Egypt’s government has approved a decision to increase the exempted tranche of the income tax to EGP 6,500 instead of EGP 5,000 as monthly income. The decision is applied to both public and private sector employees.
Economic expert and advisor to the Minister of Planning Abdel Fattah El-Gebaly said the move will increase the net income of employees, noting that it curbs inflation on the long-term.
The Ministry of Finance is planning to increase tax revenues for fiscal year (FY) 2015-2016 to EGP 422bn, compared with EGP 364.2bn in FY 2014-2015, a growth rate of 16.8%. The ministry said it will undertake a comprehensive development of the taxation system, to include raising the efficiency and performance of tax-collection entities.
“This guarantees the state’s rights, as well as the society’s, and prevents tax evasion,” the ministry said.
The expected amount of tax revenues to be collected during FY 2014/2015 had increased to EGP 364bn compared to EGP 358bn in the preceding fiscal year, representing a 1.6% increase.

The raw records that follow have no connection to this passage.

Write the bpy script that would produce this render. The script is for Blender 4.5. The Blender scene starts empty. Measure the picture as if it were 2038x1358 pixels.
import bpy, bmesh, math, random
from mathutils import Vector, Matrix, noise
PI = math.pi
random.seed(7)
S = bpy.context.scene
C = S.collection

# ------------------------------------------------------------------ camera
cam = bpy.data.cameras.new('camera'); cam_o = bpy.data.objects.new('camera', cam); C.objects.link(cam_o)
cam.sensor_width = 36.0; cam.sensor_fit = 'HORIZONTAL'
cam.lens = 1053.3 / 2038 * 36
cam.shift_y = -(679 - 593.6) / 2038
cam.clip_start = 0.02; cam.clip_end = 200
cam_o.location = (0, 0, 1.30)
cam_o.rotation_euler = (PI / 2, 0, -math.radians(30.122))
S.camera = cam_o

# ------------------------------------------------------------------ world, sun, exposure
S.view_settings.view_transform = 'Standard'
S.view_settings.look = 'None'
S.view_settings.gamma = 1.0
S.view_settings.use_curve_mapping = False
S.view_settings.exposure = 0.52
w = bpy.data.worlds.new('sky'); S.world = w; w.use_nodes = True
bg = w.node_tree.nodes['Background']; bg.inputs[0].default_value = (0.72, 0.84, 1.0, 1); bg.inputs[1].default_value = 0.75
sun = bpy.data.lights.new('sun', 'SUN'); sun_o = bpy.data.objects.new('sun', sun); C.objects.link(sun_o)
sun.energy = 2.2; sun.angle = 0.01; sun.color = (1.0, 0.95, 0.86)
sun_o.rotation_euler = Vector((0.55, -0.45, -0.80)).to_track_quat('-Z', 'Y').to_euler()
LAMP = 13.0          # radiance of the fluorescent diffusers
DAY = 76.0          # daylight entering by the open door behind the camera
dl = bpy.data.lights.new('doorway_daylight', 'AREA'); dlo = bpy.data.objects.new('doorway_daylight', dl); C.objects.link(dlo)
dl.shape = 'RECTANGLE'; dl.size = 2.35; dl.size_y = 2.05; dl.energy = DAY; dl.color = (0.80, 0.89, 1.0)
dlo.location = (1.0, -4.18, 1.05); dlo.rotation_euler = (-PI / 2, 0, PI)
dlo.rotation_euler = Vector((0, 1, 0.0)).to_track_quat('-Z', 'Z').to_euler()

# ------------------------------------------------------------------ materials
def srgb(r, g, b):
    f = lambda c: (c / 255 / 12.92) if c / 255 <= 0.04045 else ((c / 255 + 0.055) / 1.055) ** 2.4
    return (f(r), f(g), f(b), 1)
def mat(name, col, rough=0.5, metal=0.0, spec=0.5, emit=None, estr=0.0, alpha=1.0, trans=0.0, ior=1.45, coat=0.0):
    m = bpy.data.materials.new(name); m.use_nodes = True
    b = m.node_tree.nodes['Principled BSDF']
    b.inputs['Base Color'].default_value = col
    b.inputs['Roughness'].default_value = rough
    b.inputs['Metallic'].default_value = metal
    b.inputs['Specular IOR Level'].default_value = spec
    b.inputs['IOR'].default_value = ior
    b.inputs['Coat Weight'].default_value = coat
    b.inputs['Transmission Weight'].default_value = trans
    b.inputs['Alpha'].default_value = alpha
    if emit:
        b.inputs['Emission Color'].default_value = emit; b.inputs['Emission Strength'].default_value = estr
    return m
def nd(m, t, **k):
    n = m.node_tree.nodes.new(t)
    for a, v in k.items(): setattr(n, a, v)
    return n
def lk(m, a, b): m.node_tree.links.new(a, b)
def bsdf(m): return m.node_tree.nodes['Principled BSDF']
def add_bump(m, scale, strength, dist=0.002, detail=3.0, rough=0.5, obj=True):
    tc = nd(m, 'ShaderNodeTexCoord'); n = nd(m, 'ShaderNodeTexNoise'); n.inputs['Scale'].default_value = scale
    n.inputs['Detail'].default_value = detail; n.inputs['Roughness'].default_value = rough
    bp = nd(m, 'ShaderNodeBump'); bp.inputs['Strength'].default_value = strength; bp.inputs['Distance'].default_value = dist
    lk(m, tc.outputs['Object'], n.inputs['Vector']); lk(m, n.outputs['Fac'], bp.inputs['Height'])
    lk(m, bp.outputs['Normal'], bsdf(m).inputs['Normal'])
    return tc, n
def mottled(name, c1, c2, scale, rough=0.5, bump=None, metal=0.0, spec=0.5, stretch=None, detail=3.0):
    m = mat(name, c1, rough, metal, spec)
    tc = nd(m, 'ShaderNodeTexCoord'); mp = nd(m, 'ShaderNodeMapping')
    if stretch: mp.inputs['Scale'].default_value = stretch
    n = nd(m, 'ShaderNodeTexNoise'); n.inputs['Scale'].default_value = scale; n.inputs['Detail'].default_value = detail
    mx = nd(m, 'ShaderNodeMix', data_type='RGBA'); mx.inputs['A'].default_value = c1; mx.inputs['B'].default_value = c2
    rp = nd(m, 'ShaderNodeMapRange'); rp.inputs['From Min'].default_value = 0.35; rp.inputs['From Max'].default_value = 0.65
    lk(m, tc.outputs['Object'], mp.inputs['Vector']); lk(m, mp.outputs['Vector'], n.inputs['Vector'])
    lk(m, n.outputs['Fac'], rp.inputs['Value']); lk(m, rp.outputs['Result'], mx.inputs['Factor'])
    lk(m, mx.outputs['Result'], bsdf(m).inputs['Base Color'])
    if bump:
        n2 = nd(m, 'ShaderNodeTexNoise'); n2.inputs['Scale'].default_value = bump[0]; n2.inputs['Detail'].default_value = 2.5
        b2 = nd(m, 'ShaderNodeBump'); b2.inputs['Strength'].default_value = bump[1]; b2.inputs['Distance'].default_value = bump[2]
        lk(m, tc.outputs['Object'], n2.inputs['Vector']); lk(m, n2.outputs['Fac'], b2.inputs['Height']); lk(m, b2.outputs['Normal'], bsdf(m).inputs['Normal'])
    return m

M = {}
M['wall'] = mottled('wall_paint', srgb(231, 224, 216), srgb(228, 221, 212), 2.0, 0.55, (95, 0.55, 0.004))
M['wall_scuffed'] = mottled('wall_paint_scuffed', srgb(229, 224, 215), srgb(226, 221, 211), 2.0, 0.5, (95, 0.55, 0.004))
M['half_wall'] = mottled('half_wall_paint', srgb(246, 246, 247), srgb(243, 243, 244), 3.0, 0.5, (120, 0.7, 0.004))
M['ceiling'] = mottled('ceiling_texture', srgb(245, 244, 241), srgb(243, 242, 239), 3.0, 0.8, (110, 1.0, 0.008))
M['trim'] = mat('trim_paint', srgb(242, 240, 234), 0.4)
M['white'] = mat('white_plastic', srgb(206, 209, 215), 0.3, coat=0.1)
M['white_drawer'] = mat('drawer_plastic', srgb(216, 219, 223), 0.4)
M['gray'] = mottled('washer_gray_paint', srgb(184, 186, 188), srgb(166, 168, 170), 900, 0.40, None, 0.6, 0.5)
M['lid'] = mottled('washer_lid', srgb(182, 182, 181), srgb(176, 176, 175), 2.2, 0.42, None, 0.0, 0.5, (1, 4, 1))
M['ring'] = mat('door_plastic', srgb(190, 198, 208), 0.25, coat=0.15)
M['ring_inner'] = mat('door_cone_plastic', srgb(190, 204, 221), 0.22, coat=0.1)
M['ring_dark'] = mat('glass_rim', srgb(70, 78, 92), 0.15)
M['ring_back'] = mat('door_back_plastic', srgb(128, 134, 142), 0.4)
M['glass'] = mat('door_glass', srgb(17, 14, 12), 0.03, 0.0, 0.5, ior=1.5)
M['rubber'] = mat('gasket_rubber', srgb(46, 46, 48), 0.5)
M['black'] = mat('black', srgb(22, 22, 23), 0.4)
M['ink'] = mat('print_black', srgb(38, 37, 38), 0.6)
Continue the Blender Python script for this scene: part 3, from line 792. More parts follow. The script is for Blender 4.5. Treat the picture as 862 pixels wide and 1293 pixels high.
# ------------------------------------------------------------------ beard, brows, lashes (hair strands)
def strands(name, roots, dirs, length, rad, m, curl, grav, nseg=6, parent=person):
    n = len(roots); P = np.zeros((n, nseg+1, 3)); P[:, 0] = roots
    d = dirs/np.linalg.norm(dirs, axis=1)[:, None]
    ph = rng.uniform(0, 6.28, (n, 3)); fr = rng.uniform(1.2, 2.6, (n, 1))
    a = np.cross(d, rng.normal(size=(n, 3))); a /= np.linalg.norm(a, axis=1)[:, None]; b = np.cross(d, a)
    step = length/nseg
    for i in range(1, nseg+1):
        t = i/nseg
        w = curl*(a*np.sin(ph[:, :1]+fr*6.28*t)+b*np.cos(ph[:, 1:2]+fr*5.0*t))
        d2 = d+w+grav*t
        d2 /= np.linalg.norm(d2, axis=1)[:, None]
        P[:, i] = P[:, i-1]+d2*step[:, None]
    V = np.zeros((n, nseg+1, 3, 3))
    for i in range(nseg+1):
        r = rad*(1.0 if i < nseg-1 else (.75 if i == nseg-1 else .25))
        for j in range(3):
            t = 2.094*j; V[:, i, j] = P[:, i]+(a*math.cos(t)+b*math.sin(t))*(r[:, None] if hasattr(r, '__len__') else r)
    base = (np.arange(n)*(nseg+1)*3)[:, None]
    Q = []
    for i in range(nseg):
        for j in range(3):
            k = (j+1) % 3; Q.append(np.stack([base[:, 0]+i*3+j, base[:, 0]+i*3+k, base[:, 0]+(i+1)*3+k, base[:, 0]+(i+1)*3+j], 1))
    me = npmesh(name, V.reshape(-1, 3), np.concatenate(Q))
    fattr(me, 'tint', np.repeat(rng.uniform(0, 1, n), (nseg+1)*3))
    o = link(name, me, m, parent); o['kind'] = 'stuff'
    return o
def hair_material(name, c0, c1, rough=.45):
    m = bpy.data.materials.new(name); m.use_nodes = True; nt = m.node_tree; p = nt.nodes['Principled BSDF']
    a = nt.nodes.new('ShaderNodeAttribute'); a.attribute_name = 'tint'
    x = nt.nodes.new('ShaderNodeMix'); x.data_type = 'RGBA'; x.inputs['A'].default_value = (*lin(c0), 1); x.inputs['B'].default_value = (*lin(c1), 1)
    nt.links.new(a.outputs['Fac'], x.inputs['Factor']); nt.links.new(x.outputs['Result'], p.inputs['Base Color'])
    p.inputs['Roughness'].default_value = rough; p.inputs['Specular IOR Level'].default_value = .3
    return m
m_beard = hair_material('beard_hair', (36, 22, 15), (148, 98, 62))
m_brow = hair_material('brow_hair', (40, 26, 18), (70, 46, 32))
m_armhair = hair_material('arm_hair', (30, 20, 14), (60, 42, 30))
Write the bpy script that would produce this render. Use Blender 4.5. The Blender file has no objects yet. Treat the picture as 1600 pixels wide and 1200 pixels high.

In May, however, Minister of Finance Hany Kadry Dimian said that taxes collected during the first nine months of FY 2014/2015 registered EGP 180bn. This was an increase of 20% compared to the corresponding period the previous year.
The government is hoping to collect EGP 549bn in budget revenues in the FY 2014/2015, compared to EGP 569bn in revenues in the previous fiscal year. However, the estimate of the current fiscal year’s expenditures is EGP 789bn. The budget deficit is expected to register EGP 240bn, which is equivalent to 10% of GDP.